William Thomas was born in 1851 in Mathry in Pembrokeshire in the west of Wales. He came from a family of farmers, and at the age of fourteen he left home to take up an apprenticeship as a butcher in Newport. In 1874 he married Rowena Rowlands and they moved to the village of Aberbeeg where he set up a butcher's shop, living in the premises above. The business was a success and soon a warehouse was added and the shop enlarged.

In 1882 William Evans (born 1864), who himself came from Pembrokeshire, came to work at the shop and lived with the family for three years. The two men became business partners setting up a chain of grocery stores and a few years later they branched into the soft drinks market. Initially, Evans had not considered producing non-alcoholic beverages, but a chance meeting with an American business man and the growing temperance movement in the south Wales valleys led him to the production of carbonated drinks. Although partners, Thomas provided the money to set up the business and the money he loaned to Evans was set an interest rate of 50%.

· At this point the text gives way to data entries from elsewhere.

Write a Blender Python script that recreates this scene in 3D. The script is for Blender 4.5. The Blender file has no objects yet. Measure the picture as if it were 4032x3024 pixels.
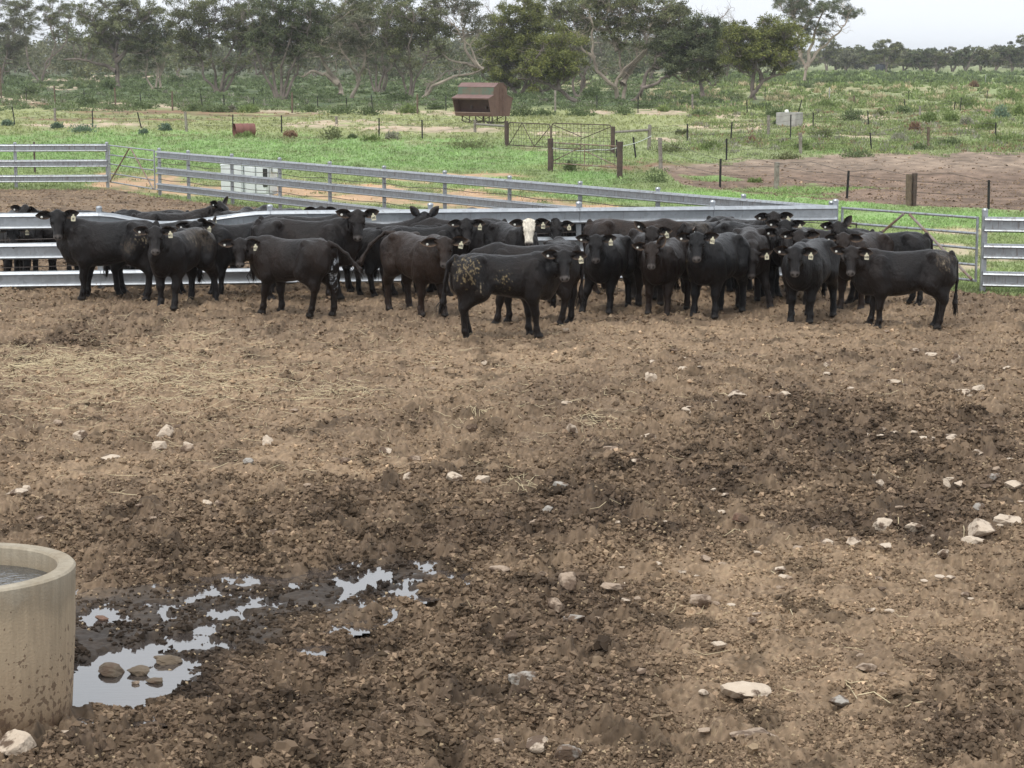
import bpy, math, random
import numpy as np
from mathutils import Vector, Matrix, Euler
R = math.radians
PI = math.pi
sc = bpy.context.scene
col = sc.collection

# ------------------------------------------------------------------ camera
CAM_H = 3.8            # metres above the yard
FPX = 8624.0           # focal length in photo pixels (4032 wide)
HORIZON = 222.0        # photo row of the horizon
PITCH = math.atan((1512.0 - HORIZON) / FPX)
cam_d = bpy.data.cameras.new("camera")
cam = bpy.data.objects.new("camera", cam_d)
col.objects.link(cam)
cam_d.sensor_fit = 'HORIZONTAL'
cam_d.sensor_width = 36.0
cam_d.lens = 36.0 * FPX / 4032.0
cam_d.clip_start = 0.1
cam_d.clip_end = 20000
cam.location = (0, 0, CAM_H)
cam.rotation_euler = (R(90) - PITCH, 0, 0)
sc.camera = cam

# ------------------------------------------------------------------ sky, sun, exposure
world = bpy.data.worlds.new("World")
sc.world = world
world.use_nodes = True
wn = world.node_tree
for n in list(wn.nodes):
    wn.nodes.remove(n)
SUN_EL, SUN_AZ = R(58), R(205)          # azimuth clockwise from north (+y)
sky = wn.nodes.new('ShaderNodeTexSky')
sky.sky_type = 'NISHITA'
sky.sun_disc = False
sky.sun_elevation = SUN_EL
sky.sun_rotation = SUN_AZ
sky.air_density = 1.0
sky.dust_density = 4.0
sky.ozone_density = 1.0
hsv = wn.nodes.new('ShaderNodeHueSaturation')
hsv.inputs['Saturation'].default_value = 0.25
bgn = wn.nodes.new('ShaderNodeBackground')
bgn.inputs['Strength'].default_value = 0.10
wo = wn.nodes.new('ShaderNodeOutputWorld')
# soft cloud deck: low contrast noise over the dome
tc = wn.nodes.new('ShaderNodeTexCoord')
mp = wn.nodes.new('ShaderNodeMapping'); mp.inputs['Scale'].default_value = (1, 1, 5)
nz = wn.nodes.new('ShaderNodeTexNoise'); nz.inputs['Scale'].default_value = 2.2; nz.inputs['Detail'].default_value = 6
cr = wn.nodes.new('ShaderNodeMapRange'); cr.inputs['From Min'].default_value = .3; cr.inputs['From Max'].default_value = .7
cr.inputs['To Min'].default_value = 0.93; cr.inputs['To Max'].default_value = 1.07
deck = wn.nodes.new('ShaderNodeMix'); deck.data_type = 'RGBA'
deck.inputs[0].default_value = 0.8
deck.inputs[7].default_value = (7.5, 7.85, 8.3, 1)     # even grey cloud deck
mul = wn.nodes.new('ShaderNodeMix'); mul.data_type = 'RGBA'; mul.blend_type = 'MULTIPLY'; mul.inputs[0].default_value = 1
wn.links.new(sky.outputs[0], hsv.inputs['Color'])
wn.links.new(hsv.outputs[0], deck.inputs[6])
wn.links.new(tc.outputs['Generated'], mp.inputs[0]); wn.links.new(mp.outputs[0], nz.inputs['Vector'])
wn.links.new(nz.outputs[0], cr.inputs[0])
wn.links.new(deck.outputs[2], mul.inputs[6]); wn.links.new(cr.outputs[0], mul.inputs[7])
wn.links.new(mul.outputs[2], bgn.inputs[0])
wn.links.new(bgn.outputs[0], wo.inputs[0])
sun_d = bpy.data.lights.new("sun", 'SUN')
sun_d.energy = 1.0
sun_d.angle = R(25)
sun_d.color = (1.0, 0.96, 0.9)
sun = bpy.data.objects.new("sun", sun_d)
col.objects.link(sun)
sd = Vector((math.sin(SUN_AZ) * math.cos(SUN_EL), math.cos(SUN_AZ) * math.cos(SUN_EL), math.sin(SUN_EL)))
sun.rotation_euler = (-sd).to_track_quat('-Z', 'Y').to_euler()
sc.view_settings.view_transform = 'Standard'
sc.view_settings.look = 'None'
sc.view_settings.gamma = 1
sc.view_settings.exposure = 0.74
sc.cycles.max_bounces = 6
sc.cycles.diffuse_bounces = 3
sc.cycles.glossy_bounces = 3
sc.cycles.transparent_max_bounces = 8

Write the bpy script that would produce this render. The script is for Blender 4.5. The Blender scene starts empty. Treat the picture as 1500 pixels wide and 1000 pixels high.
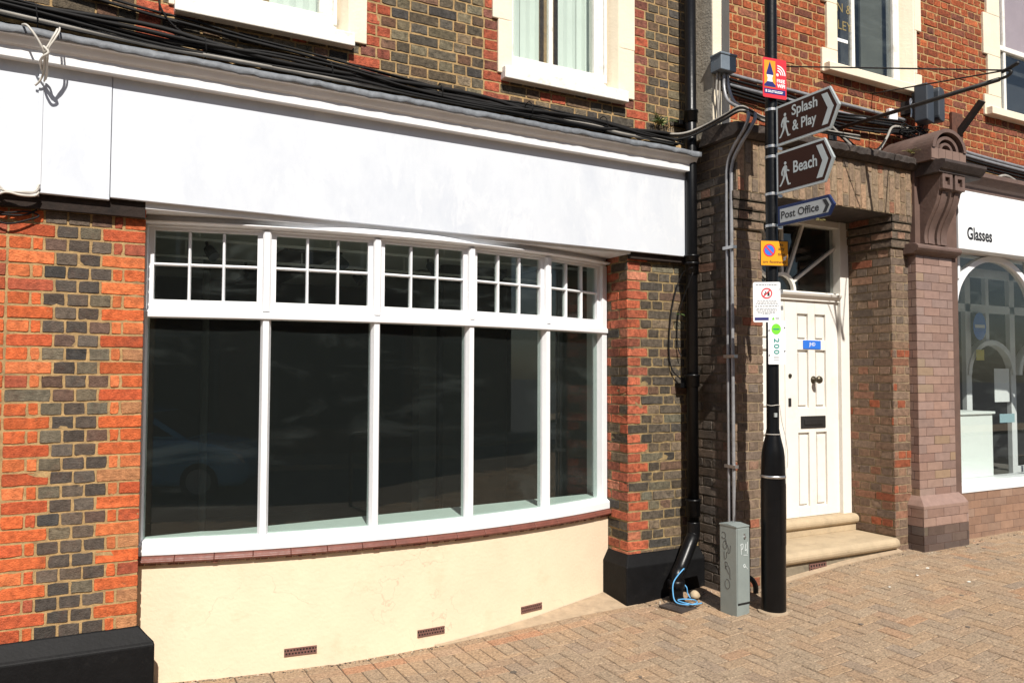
import bpy, math, random
from mathutils import Vector, Matrix
R = math.radians
random.seed(7)
SC = bpy.context.scene
COL = SC.collection

# ------------------------------------------------------------------ camera, sky, sun, exposure
cam_d = bpy.data.cameras.new("camera"); cam = bpy.data.objects.new("camera", cam_d); COL.objects.link(cam)
cam_d.sensor_width = 36.0
cam_d.lens = 36.0 * 1151.8 / 1500.0
cam_d.clip_end = 1500; cam_d.clip_start = 0.05
YAW, PIT, ROL = R(28.14), R(2.43), R(0.19)
_f = Vector((math.sin(YAW)*math.cos(PIT), math.cos(YAW)*math.cos(PIT), math.sin(PIT)))
_r = Vector((math.cos(YAW), -math.sin(YAW), 0)); _u = _r.cross(_f)
_r2 = _r*math.cos(ROL) + _u*math.sin(ROL); _u2 = -_r*math.sin(ROL) + _u*math.cos(ROL)
M = Matrix((_r2, _u2, -_f)).transposed().to_4x4(); M.translation = Vector((0, -5.0, 1.6))
cam.matrix_world = M
SC.camera = cam

SUN_AZ, SUN_EL = R(11.5), R(45.8)      # travels into the wall and a little to the right
sd = Vector((math.sin(SUN_AZ)*math.cos(SUN_EL), math.cos(SUN_AZ)*math.cos(SUN_EL), -math.sin(SUN_EL)))
sun_d = bpy.data.lights.new("sun", 'SUN'); sun = bpy.data.objects.new("sun", sun_d); COL.objects.link(sun)
sun_d.energy = 4.6; sun_d.angle = R(0.5); sun_d.color = (1.0, 0.95, 0.87)
sun.rotation_euler = sd.to_track_quat('-Z', 'Y').to_euler(); sun.location = (-3, -12, 14)
W = bpy.data.worlds.new("World"); SC.world = W; W.use_nodes = True
nt = W.node_tree
bg = nt.nodes['Background']; sky = nt.nodes.new('ShaderNodeTexSky'); sky.sky_type = 'NISHITA'
sky.sun_disc = False; sky.sun_elevation = SUN_EL; sky.sun_rotation = R(191.5)
nt.links.new(sky.outputs[0], bg.inputs[0]); bg.inputs[1].default_value = 0.06
SC.view_settings.view_transform = 'Standard'; SC.view_settings.look = 'None'
SC.view_settings.exposure = 0.55; SC.view_settings.gamma = 1
SC.view_settings.use_curve_mapping = False
SC.cycles.use_denoising = True
SC.cycles.max_bounces = 8; SC.cycles.transparent_max_bounces = 16

# ------------------------------------------------------------------ helpers
def S(r, g, b):
    def l(c):
        c /= 255.0
        return c/12.92 if c <= 0.04045 else ((c+0.055)/1.055)**2.4
    return (l(r), l(g), l(b))

def mat(name, col, rough=0.6, metal=0.0, var=0.15, vscale=6.0, bump=0.0, bscale=60.0, spec=0.5,
        stain=None, stain_amt=0.0, stain_scale=2.0, attr=False, coat=0.0, stain_lo=0.5, stretch=None, stain2=None, crack=0.0):
    m = bpy.data.materials.new(name); m.use_nodes = True
    t = m.node_tree; N = t.nodes; L = t.links
    b = N['Principled BSDF']
    b.inputs['Roughness'].default_value = rough; b.inputs['Metallic'].default_value = metal
    b.inputs['Specular IOR Level'].default_value = spec
    if coat: b.inputs['Coat Weight'].default_value = coat
    tc = N.new('ShaderNodeTexCoord'); vec = tc.outputs['Object']
    if stretch:
        mp = N.new('ShaderNodeMapping'); mp.inputs['Scale'].default_value = stretch
        L.new(vec, mp.inputs['Vector']); vec = mp.outputs['Vector']
    if attr:
        a = N.new('ShaderNodeVertexColor'); a.layer_name = 'Col'; src = a.outputs['Color']
    else:
        rgb = N.new('ShaderNodeRGB'); rgb.outputs[0].default_value = (*col, 1); src = rgb.outputs[0]
    if var:
        n = N.new('ShaderNodeTexNoise'); n.inputs['Scale'].default_value = vscale; n.inputs['Detail'].default_value = 8
        n.inputs['Roughness'].default_value = 0.65
        L.new(vec, n.inputs['Vector'])
        mr = N.new('ShaderNodeMapRange'); mr.inputs[1].default_value = 0.3; mr.inputs[2].default_value = 0.7
        mr.inputs[3].default_value = 1-var; mr.inputs[4].default_value = 1+var
        L.new(n.outputs['Fac'], mr.inputs[0])
        mx = N.new('ShaderNodeMix'); mx.data_type = 'RGBA'; mx.blend_type = 'MULTIPLY'; mx.inputs[0].default_value = 1
        L.new(src, mx.inputs[6]); L.new(mr.outputs[0], mx.inputs[7]); src = mx.outputs[2]
    if stain is not None:
        n2 = N.new('ShaderNodeTexNoise'); n2.inputs['Scale'].default_value = stain_scale; n2.inputs['Detail'].default_value = 10
        n2.inputs['Roughness'].default_value = 0.7
        L.new(vec, n2.inputs['Vector'])
        r2 = N.new('ShaderNodeMapRange'); r2.inputs[1].default_value = stain_lo; r2.inputs[2].default_value = stain_lo+0.22
        r2.inputs[3].default_value = 0; r2.inputs[4].default_value = stain_amt
        L.new(n2.outputs['Fac'], r2.inputs[0])
        m2 = N.new('ShaderNodeMix'); m2.data_type = 'RGBA'
        L.new(r2.outputs[0], m2.inputs[0]); L.new(src, m2.inputs[6]); m2.inputs[7].default_value = (*stain, 1); src = m2.outputs[2]
    if stain2 is not None:
        c2, amt2, sc2, lo2 = stain2
        n4 = N.new('ShaderNodeTexNoise'); n4.inputs['Scale'].default_value = sc2; n4.inputs['Detail'].default_value = 12
        n4.inputs['Roughness'].default_value = 0.75; n4.inputs['Distortion'].default_value = .4
        mp4 = N.new('ShaderNodeMapping'); mp4.inputs['Location'].default_value = (3.7, 1.9, 5.3); L.new(vec, mp4.inputs['Vector']); L.new(mp4.outputs[0], n4.inputs['Vector'])
        r4 = N.new('ShaderNodeMapRange'); r4.inputs[1].default_value = lo2; r4.inputs[2].default_value = lo2+0.12
        r4.inputs[3].default_value = 0; r4.inputs[4].default_value = amt2
        L.new(n4.outputs['Fac'], r4.inputs[0])
        m4 = N.new('ShaderNodeMix'); m4.data_type = 'RGBA'
        L.new(r4.outputs[0], m4.inputs[0]); L.new(src, m4.inputs[6]); m4.inputs[7].default_value = (*c2, 1); src = m4.outputs[2]
    if crack:
        nn = N.new('ShaderNodeTexNoise'); nn.inputs['Scale'].default_value = 5; nn.inputs['Detail'].default_value = 6
        L.new(vec, nn.inputs['Vector'])
        va = N.new('ShaderNodeVectorMath'); va.operation = 'MULTIPLY_ADD'; va.inputs[1].default_value = (.35, .35, .35)
        L.new(nn.outputs['Color'], va.inputs[0]); L.new(vec, va.inputs[2])
        vo = N.new('ShaderNodeTexVoronoi'); vo.feature = 'DISTANCE_TO_EDGE'; vo.inputs['Scale'].default_value = 1.9
        L.new(va.outputs[0], vo.inputs['Vector'])
        r5 = N.new('ShaderNodeMapRange'); r5.inputs[1].default_value = 0.0; r5.inputs[2].default_value = 0.007; r5.inputs[3].default_value = crack; r5.inputs[4].default_value = 0
        L.new(vo.outputs['Distance'], r5.inputs[0])
        n6 = N.new('ShaderNodeTexNoise'); n6.inputs['Scale'].default_value = 1.7; L.new(vec, n6.inputs['Vector'])
        r6 = N.new('ShaderNodeMapRange'); r6.inputs[1].default_value = .46; r6.inputs[2].default_value = .6; L.new(n6.outputs['Fac'], r6.inputs[0])
        ml = N.new('ShaderNodeMath'); ml.operation = 'MULTIPLY'; L.new(r5.outputs[0], ml.inputs[0]); L.new(r6.outputs[0], ml.inputs[1])
        m5 = N.new('ShaderNodeMix'); m5.data_type = 'RGBA'; L.new(ml.outputs[0], m5.inputs[0]); L.new(src, m5.inputs[6]); m5.inputs[7].default_value = (.16, .12, .08, 1); src = m5.outputs[2]
    L.new(src, b.inputs['Base Color'])
    if bump:
        n3 = N.new('ShaderNodeTexNoise'); n3.inputs['Scale'].default_value = bscale; n3.inputs['Detail'].default_value = 6
        L.new(tc.outputs['Object'], n3.inputs['Vector'])
        bp = N.new('ShaderNodeBump'); bp.inputs['Strength'].default_value = bump; bp.inputs['Distance'].default_value = 0.01
        L.new(n3.outputs['Fac'], bp.inputs['Height']); L.new(bp.outputs[0], b.inputs['Normal'])
    return m

def glass_mat(name, tint=(0.8, 0.9, 0.86), smear=0.06, refl=1.0, sscale=2.5, haze=0.004):
    m = bpy.data.materials.new(name); m.use_nodes = True
    t = m.node_tree; N = t.nodes; L = t.links; N.remove(N['Principled BSDF']); out = N['Material Output']
    tr = N.new('ShaderNodeBsdfTransparent'); tr.inputs[0].default_value = (*tint, 1)
    gl = N.new('ShaderNodeBsdfGlossy'); gl.inputs['Roughness'].default_value = 0.004; gl.inputs[0].default_value = (refl, refl, refl, 1)
    ge = N.new('ShaderNodeNewGeometry'); dp = N.new('ShaderNodeVectorMath'); dp.operation = 'DOT_PRODUCT'
    L.new(ge.outputs['Normal'], dp.inputs[0]); L.new(ge.outputs['Incoming'], dp.inputs[1])
    def mth(op, a, b):
        q = N.new('ShaderNodeMath'); q.operation = op
        for k, x in enumerate((a, b)):
            if isinstance(x, (int, float)): q.inputs[k].default_value = x
            elif x is not None: L.new(x, q.inputs[k])
        return q.outputs[0]
    c = mth('ABSOLUTE', dp.outputs['Value'], None)
    pw = mth('POWER', mth('SUBTRACT', 1.0, c), 5.0)
    fr = mth('ADD', mth('MULTIPLY', pw, 0.96), 0.04)
    mx = N.new('ShaderNodeMixShader'); L.new(fr, mx.inputs[0]); L.new(tr.outputs[0], mx.inputs[1]); L.new(gl.outputs[0], mx.inputs[2])
    last = mx.outputs[0]
    if smear:
        tc = N.new('ShaderNodeTexCoord'); mp = N.new('ShaderNodeMapping'); mp.inputs['Scale'].default_value = (1, 1, 3.0)
        mp.inputs['Rotation'].default_value = (0, 0.35, 0)
        L.new(tc.outputs['Object'], mp.inputs['Vector'])
        n = N.new('ShaderNodeTexNoise'); n.inputs['Scale'].default_value = sscale; n.inputs['Detail'].default_value = 9
        n.inputs['Roughness'].default_value = 0.6; n.inputs['Distortion'].default_value = 1.6
        L.new(mp.outputs[0], n.inputs['Vector'])
        mr = N.new('ShaderNodeMapRange'); mr.inputs[1].default_value = 0.52; mr.inputs[2].default_value = 0.78
        mr.inputs[3].default_value = haze; mr.inputs[4].default_value = smear  # haze: even diffuse veil painted in for broad reflections, lifts the pane's black
        L.new(n.outputs['Fac'], mr.inputs[0])
        df = N.new('ShaderNodeBsdfDiffuse'); df.inputs[0].default_value = (0.55, 0.62, 0.6, 1)
        m2 = N.new('ShaderNodeMixShader'); L.new(mr.outputs[0], m2.inputs[0]); L.new(last, m2.inputs[1]); L.new(df.outputs[0], m2.inputs[2]); last = m2.outputs[0]
    L.new(last, out.inputs[0])
    return m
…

Their first major plant was in Porth in the Rhondda Valleys, the heartland of the industrial coalfield in south Wales. Named the Welsh Hills Mineral Water Factory, the building opened during the 1890s and boasted state-of-the-art bottling machinery and a process to safely clean the glass bottles, allowing for the bottles to be reused after being returned by the customer for a small deposit. The bottles originally used Hiram Codd's globe-stopper with a wire hinged top to keep in the pressure of the carbonated drinks. Initially the firm produced mineral water and ginger beer, under the brand Thomas & Evans' Welsh Hills soft drinks, in the hope they could gain a foothold in public houses as a non-alcoholic alternative. This was an unsuccessful venture, and Evans was forced to find an alternative market for his drinks. Evans struck upon the idea of selling door-to-door using horse and wagon, and soon his venture became a success, with the company branching into other more child-friendly flavours, such as orangeade, dandelion and burdock, raspberryade and lemonade. By the turn of the century the company had over 200 salesman delivering Corona drinks by horse-drawn delivery wagon across Wales, and two massive steam-driven vehicles.